--- START OF Available data ---
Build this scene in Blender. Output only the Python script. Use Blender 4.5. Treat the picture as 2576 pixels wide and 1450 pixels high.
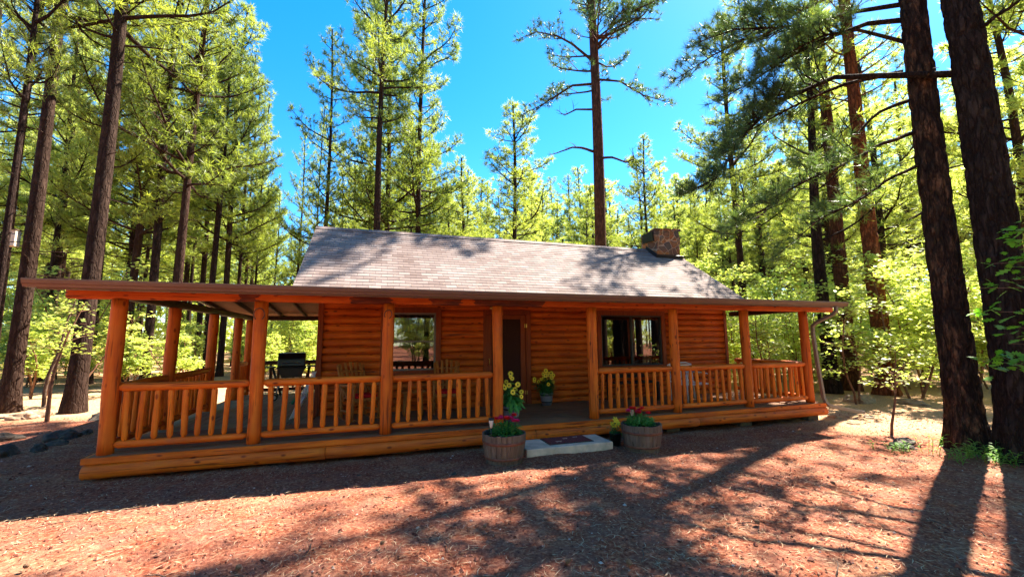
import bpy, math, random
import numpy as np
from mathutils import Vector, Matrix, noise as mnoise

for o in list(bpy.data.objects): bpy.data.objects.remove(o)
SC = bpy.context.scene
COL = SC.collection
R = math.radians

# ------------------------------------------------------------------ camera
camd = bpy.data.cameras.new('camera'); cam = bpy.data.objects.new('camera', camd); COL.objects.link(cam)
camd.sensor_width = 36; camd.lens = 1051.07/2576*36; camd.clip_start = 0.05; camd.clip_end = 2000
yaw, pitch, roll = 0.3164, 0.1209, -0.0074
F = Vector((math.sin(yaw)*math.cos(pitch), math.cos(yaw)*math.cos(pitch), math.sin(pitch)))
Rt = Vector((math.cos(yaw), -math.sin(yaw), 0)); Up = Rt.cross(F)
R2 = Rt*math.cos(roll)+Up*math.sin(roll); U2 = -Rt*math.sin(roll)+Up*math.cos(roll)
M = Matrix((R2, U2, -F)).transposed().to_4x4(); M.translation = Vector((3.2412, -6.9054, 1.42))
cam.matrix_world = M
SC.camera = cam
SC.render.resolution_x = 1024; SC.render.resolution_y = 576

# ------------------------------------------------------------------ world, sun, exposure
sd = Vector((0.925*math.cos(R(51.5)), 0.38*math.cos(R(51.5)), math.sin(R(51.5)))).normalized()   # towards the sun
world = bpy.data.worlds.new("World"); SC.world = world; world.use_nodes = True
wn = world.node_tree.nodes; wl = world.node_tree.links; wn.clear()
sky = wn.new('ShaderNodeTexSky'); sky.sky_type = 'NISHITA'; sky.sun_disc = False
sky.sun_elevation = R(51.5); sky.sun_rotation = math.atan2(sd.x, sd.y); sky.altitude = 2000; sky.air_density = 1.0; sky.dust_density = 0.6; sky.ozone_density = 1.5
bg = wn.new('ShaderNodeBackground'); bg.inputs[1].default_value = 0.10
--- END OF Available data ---
▶ **Your task**: Pictures stay out. Print the data exactly, from its first line through the line containing "R = math.radians".

▶ **Problem solution**:
Build this scene in Blender. Output only the Python script. Use Blender 4.5. Treat the picture as 2576 pixels wide and 1450 pixels high.
import bpy, math, random
import numpy as np
from mathutils import Vector, Matrix, noise as mnoise

for o in list(bpy.data.objects): bpy.data.objects.remove(o)
SC = bpy.context.scene
COL = SC.collection
R = math.radians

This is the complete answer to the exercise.